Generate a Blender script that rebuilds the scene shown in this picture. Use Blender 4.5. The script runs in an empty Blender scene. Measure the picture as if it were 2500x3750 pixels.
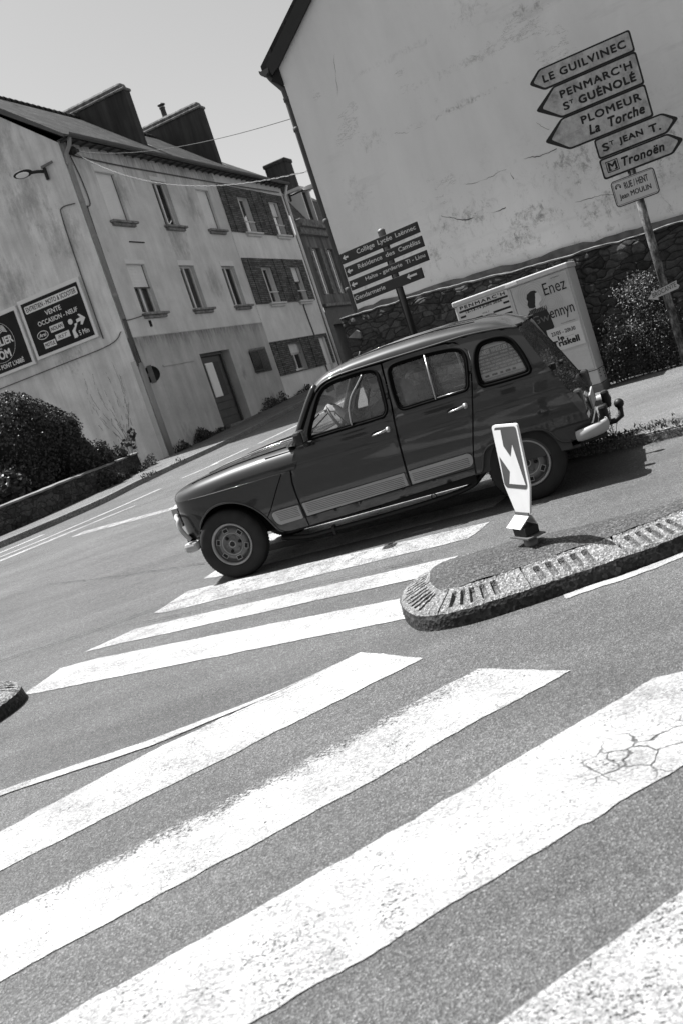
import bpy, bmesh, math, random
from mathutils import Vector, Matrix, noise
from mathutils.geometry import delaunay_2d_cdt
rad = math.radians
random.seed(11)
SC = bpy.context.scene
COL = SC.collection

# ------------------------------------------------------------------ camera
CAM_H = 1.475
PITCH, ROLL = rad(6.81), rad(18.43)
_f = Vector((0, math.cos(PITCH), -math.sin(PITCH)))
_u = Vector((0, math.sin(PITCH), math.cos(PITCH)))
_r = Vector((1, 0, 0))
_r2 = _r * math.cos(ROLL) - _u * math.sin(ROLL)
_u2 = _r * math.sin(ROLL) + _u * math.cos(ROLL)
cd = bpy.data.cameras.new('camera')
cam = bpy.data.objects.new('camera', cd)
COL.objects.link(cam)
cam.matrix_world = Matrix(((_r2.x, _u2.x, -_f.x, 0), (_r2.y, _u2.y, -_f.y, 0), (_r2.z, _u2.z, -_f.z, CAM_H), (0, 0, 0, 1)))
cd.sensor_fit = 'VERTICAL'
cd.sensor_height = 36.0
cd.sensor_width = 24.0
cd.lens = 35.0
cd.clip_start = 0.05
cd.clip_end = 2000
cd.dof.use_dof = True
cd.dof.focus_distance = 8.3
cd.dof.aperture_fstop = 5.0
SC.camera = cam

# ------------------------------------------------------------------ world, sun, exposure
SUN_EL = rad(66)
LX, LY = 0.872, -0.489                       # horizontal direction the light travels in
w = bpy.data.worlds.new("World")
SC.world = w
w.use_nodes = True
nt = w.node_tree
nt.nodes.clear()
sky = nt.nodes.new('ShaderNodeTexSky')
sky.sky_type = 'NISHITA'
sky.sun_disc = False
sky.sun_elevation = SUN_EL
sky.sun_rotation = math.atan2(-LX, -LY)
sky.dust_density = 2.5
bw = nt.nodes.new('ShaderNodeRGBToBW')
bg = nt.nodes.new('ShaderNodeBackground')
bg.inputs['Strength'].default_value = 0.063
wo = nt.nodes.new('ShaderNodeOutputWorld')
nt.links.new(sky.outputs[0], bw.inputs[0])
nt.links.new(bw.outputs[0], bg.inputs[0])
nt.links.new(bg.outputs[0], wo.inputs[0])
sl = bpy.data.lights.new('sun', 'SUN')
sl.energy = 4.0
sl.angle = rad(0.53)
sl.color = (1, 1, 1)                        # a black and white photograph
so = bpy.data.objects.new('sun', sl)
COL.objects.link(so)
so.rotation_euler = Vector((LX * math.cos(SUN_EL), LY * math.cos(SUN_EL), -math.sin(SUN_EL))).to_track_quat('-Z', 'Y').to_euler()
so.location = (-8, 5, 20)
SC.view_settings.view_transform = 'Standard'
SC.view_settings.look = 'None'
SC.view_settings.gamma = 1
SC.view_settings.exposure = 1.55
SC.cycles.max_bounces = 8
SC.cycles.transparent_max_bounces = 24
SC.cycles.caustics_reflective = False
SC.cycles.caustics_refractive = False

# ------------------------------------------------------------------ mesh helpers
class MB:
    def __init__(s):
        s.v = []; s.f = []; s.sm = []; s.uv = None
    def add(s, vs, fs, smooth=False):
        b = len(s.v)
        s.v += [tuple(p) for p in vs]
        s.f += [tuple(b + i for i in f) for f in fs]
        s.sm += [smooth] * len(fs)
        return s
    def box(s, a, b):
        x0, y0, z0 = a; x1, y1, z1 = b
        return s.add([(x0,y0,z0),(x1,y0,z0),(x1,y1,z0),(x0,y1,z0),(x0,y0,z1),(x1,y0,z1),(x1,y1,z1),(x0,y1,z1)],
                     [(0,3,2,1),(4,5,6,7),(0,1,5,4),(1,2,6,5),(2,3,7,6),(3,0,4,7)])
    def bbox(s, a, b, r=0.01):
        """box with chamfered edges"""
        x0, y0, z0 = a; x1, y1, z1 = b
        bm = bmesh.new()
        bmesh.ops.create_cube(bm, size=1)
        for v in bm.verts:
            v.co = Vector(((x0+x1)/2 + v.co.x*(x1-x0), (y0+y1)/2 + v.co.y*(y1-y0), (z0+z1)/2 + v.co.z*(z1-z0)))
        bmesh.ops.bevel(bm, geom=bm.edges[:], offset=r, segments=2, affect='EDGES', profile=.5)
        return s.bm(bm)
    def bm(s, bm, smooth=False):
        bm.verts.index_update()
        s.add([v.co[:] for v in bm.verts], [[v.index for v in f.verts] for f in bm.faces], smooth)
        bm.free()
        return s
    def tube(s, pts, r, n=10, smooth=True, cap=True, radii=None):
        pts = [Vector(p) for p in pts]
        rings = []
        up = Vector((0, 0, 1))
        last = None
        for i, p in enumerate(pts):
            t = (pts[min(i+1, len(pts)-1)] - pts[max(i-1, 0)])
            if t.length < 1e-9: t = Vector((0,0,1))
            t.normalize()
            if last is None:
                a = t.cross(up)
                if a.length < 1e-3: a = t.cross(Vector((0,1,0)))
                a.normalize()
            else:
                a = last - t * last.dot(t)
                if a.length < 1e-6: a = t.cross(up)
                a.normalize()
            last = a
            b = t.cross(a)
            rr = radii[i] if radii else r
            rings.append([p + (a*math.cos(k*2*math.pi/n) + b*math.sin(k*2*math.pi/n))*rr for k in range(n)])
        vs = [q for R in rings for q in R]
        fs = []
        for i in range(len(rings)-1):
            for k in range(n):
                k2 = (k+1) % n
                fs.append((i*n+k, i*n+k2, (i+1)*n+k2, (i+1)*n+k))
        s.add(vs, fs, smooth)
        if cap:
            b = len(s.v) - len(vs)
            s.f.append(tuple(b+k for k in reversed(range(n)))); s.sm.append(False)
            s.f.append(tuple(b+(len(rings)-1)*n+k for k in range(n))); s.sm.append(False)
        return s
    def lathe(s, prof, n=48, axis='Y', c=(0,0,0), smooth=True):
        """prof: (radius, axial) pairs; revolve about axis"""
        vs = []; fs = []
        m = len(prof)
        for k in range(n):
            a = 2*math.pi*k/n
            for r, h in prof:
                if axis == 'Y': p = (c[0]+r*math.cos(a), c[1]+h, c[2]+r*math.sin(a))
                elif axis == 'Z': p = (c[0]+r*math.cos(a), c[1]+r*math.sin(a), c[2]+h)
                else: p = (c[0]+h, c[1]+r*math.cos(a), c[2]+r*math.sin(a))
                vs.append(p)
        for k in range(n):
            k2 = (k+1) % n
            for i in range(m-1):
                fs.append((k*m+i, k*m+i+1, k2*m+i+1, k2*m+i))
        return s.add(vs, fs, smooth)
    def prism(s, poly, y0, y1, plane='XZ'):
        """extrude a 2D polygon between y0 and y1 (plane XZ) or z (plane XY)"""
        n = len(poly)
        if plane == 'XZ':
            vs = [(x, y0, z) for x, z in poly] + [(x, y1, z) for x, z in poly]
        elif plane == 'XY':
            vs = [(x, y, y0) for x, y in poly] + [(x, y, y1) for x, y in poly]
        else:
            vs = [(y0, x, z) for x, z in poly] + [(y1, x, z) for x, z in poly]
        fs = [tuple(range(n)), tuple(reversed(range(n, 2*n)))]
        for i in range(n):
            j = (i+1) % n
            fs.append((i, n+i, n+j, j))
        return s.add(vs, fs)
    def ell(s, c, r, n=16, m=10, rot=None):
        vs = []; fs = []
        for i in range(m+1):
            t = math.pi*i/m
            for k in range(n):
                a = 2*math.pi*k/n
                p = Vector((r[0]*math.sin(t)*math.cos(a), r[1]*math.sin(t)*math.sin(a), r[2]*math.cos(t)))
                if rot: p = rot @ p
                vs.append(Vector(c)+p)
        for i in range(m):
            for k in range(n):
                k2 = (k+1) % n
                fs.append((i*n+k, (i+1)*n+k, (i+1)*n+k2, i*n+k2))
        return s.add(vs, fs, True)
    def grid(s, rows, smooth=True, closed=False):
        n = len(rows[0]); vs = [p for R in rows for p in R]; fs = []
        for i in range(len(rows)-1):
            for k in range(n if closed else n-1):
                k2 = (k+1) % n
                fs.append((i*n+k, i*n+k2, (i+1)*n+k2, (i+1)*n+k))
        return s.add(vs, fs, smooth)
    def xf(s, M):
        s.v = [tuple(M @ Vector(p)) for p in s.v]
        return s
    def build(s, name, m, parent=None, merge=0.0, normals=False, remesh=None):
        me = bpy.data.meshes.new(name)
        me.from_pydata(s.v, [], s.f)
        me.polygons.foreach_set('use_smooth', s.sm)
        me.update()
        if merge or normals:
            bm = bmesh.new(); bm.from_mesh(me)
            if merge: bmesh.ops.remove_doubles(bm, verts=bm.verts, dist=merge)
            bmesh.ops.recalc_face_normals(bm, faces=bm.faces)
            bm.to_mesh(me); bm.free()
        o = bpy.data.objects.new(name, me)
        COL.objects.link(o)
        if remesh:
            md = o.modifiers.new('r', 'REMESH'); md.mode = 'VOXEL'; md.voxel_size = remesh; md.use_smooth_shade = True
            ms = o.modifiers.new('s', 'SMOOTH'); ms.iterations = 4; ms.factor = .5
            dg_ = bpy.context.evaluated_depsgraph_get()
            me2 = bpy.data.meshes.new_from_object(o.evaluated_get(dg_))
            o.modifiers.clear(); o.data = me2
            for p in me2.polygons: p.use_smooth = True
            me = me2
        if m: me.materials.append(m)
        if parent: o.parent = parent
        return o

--

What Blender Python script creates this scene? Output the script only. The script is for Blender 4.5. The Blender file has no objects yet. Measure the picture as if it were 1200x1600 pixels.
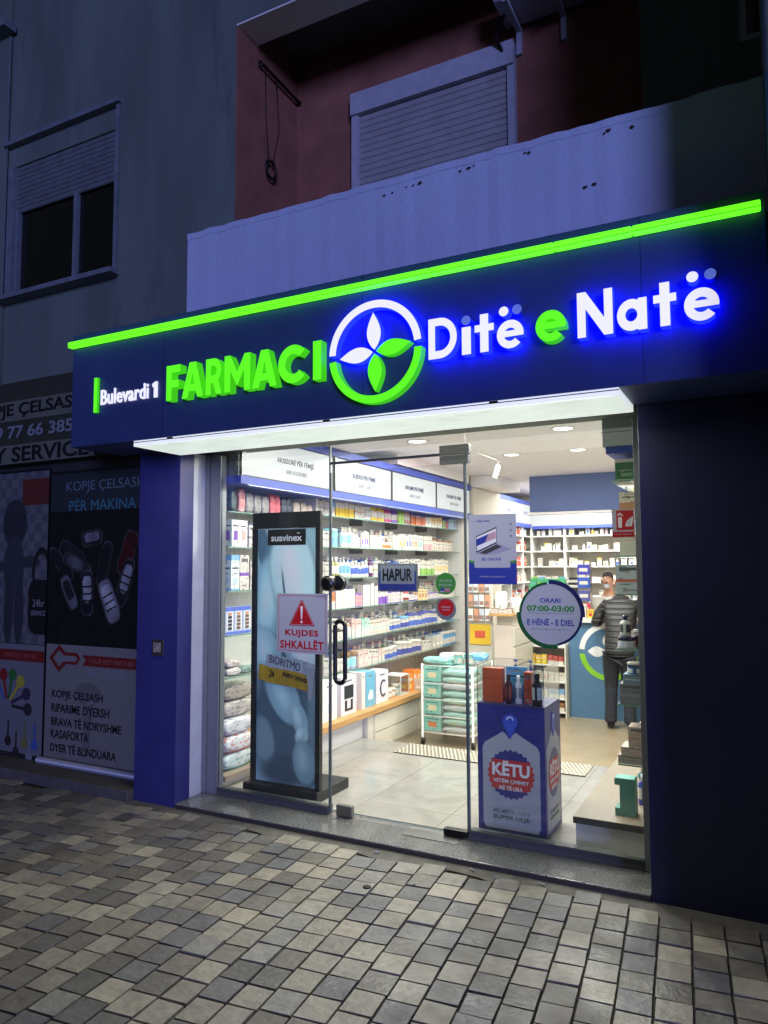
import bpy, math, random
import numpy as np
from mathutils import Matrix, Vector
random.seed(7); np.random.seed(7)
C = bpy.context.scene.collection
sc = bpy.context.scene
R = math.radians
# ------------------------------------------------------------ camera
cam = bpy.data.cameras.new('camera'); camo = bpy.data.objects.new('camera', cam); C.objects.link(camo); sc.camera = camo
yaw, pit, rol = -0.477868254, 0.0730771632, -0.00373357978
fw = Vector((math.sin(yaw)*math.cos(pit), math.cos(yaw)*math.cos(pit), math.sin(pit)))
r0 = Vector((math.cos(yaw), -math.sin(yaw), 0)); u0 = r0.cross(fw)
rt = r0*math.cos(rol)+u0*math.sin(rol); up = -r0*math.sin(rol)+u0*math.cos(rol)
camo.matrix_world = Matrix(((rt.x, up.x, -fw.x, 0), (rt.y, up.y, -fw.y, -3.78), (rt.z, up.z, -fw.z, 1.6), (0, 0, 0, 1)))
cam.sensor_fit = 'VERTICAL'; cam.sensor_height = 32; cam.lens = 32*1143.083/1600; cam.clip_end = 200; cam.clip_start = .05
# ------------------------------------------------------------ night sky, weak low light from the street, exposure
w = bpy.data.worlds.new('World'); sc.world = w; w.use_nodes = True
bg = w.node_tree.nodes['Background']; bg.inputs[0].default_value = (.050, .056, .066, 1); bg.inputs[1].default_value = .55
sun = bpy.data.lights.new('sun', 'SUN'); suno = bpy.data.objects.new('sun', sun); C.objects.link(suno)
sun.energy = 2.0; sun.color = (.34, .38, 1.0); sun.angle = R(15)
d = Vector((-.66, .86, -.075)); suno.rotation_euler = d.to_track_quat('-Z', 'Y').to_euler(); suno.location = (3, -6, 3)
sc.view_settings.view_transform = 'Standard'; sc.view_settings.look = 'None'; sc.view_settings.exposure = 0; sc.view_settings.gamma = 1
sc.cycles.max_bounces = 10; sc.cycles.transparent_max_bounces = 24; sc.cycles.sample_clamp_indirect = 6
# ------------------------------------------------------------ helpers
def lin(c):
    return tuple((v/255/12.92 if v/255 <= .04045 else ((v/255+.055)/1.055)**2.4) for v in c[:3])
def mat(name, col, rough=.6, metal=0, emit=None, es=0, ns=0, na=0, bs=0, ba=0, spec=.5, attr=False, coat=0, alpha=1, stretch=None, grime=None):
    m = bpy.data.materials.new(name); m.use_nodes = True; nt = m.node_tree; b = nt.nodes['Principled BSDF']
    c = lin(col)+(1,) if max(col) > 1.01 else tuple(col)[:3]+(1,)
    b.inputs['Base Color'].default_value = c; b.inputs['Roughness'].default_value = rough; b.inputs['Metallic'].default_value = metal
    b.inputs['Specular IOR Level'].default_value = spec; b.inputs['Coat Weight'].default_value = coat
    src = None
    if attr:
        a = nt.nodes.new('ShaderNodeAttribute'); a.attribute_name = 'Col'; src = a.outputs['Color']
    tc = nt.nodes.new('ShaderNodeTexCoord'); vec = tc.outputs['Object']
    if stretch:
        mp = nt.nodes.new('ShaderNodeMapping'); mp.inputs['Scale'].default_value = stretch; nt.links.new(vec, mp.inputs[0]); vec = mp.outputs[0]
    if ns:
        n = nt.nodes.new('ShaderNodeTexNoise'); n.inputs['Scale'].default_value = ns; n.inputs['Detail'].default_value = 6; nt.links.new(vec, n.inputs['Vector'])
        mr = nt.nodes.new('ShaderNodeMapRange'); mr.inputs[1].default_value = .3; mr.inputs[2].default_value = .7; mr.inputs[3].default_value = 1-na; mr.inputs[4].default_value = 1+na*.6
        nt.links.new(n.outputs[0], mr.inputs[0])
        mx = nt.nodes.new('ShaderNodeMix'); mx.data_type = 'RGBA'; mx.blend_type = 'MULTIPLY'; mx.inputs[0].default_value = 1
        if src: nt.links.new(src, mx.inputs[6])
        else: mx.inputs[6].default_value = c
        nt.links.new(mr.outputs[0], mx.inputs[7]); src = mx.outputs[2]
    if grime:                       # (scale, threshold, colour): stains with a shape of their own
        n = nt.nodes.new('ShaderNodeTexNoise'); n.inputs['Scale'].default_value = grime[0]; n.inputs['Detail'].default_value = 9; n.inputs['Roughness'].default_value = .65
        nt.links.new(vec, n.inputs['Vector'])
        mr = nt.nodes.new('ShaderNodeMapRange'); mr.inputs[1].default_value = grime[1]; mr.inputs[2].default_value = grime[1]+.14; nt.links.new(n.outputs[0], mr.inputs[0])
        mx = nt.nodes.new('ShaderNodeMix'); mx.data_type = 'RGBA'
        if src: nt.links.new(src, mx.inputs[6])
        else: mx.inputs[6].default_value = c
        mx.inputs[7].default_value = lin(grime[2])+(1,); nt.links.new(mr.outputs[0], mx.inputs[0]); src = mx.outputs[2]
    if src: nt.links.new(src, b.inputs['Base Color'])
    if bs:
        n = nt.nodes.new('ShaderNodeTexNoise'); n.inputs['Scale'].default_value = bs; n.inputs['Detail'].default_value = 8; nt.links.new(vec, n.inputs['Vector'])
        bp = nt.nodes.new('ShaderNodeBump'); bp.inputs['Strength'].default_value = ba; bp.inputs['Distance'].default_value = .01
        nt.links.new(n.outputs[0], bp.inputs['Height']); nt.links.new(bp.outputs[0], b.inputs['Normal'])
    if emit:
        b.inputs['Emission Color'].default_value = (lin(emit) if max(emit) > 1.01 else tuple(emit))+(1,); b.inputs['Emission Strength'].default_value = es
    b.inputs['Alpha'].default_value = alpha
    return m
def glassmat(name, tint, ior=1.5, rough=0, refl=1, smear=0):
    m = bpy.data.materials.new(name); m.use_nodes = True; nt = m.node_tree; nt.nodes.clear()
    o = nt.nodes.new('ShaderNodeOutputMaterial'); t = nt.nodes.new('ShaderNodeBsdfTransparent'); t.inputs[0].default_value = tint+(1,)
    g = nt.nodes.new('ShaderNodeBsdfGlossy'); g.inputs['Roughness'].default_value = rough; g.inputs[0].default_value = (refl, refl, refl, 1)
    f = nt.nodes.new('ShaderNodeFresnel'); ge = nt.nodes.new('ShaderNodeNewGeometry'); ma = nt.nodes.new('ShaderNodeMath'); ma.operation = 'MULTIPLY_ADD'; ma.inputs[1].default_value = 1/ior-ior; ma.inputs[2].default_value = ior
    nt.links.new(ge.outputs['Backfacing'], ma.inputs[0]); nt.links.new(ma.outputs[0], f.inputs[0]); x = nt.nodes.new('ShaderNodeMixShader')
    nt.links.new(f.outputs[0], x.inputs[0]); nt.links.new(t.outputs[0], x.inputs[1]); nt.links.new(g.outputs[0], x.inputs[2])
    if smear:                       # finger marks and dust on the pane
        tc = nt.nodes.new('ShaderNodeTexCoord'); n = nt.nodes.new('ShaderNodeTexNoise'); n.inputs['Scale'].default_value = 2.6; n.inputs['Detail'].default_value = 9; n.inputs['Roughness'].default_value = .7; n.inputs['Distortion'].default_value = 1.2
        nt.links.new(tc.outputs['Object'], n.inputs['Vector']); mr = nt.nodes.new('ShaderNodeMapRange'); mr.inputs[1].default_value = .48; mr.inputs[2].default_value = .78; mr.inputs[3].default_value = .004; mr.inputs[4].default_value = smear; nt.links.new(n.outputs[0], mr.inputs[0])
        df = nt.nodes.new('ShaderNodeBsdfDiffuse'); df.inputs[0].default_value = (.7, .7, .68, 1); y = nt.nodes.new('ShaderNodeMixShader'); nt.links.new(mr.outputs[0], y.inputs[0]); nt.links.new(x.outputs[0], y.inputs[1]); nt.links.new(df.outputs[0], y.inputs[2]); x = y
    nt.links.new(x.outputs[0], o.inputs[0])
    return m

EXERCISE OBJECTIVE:
Copy out all lines that carry the word "this".

TASK RESPONSE:
Generate a Blender script that rebuilds the scene shown in this picture. Use Blender 4.5. The script runs in an empty Blender scene. Measure the picture as if it were 2500x3750 pixels.
What Blender Python script creates this scene? Output the script only. The script is for Blender 4.5. The Blender file has no objects yet. Measure the picture as if it were 1200x1600 pixels.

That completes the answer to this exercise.